Barcelona altyapı hocasını getirecektik!

Altyapı ile ilgili düşüncelerini paylaşan İbrahim Hacıosmanoğlu, “Yetiştirebiliyor muyuz, hayır! Bunun örneklerini Avrupa'ya gittiğimizde gözlemliyoruz. Nasıl oyuncu yetiştiriyorlar, oyuncunun giyim-kuşamından yemeğine kadar her şeylerine karışıyorlar, sokakta yürümesine bile. Peki biz ne yapıyoruz!  Hem eğitim hem sportif hem sosyal alanda çocukları yetiştireceksin. Bizim dönemimizde Barcelona altyapı hocasını 1461 Trabzon'un başına getirecektik ama ömrümüz yetmedi. Bir kolej inşa edecektik. Hem bizden, hem de yöremize yakın gençleri orada her alanda eğitimini alacağı bir fabrika kurmaktı projemiz ama nasip olmadı"  dedi.

Hacıosmanoğlu’nun hayali oğlu Eren'i başkan olarak görmek!

Çocuklarına düşkünlüğüyle bilinen Hacıosmanoğlu, onlarla birlikte vakit geçirmeyi çok seviyor. Efe, Eren ve Ela adlı 3 çocuğu bulunan Hacıosmanoğlu'nun en büyük hayallerinden biri, ortanca oğlu Eren'i kulüp başkanı olarak görmek. Ama bu konuda bir şarttı var, o da ekonomik olarak güçlü olması. Başkan olarak çocukluk hayalini gerçekleştiren İbrahim Hacıosmanoğlu, ilerleyen yıllarda oğlunu da Trabzonspor'a hizmet ederken görmeyi çok istiyor. 

Eren'in en büyük hayali Trabzonspor forması giymek!

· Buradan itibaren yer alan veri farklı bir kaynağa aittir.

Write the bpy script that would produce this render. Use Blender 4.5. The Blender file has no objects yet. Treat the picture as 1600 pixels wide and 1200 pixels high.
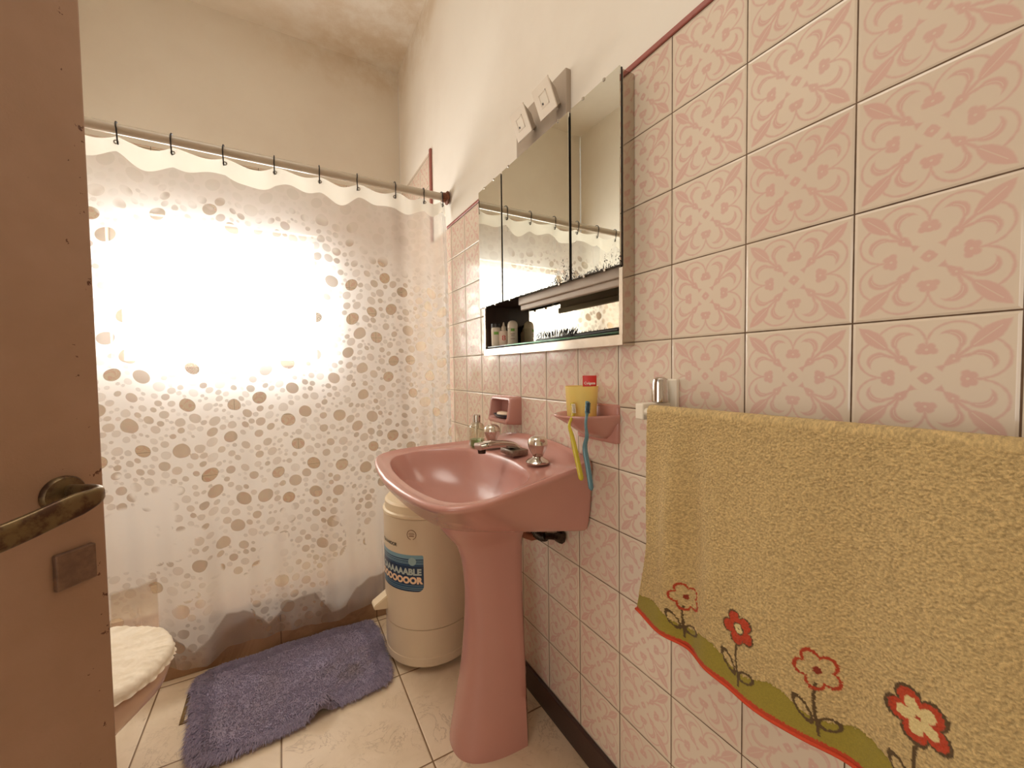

İbrahim Hacıosmanoğlu oğlunun okumasını ve ileride Trabzonspor’a başkan olmasını isterken, Eren'inin en büyük hayali ise Trabzonspor formasını futbolcu olarak giymek. Eren’i bu düşünceye iten olay, Türk futboluna damga vurmuş Sergen Yalçın ve Arda Turan gibi önemli isimlerden kendi yetenekleriyle ilgili güzel sözler duyması. Sağ ve sol ayağını çok iyi kullanan Eren, bunun için çok çalıştığını söylüyor 

48fc17cd-879a-4619-a424-e2b93d6353ab

Trabzonspor’un 15. Başkanı

Renkli kişiliği ve sert açıklamalarıyla tanınan Trabzonspor'un eski başkanı İbrahim Hacıosmanoğlu, 1966 yılında Hayrat Merkez Mahallesi'nde doğdu. Trabzon'un köklü kulüplerinden Akçaabat Sebatspor'da yöneticilik yapan Hacıosmanoğlu, 2005-2007 yılları arası Trabzonspor Başkan Yardımcılığı görevinde bulundu.  26 Mayıs 2013 tarihinde yapılan seçimleri kazanarak Trabzonspor’un 15. başkanı seçildi ve çocukluk hayalini gerçekleştirdi.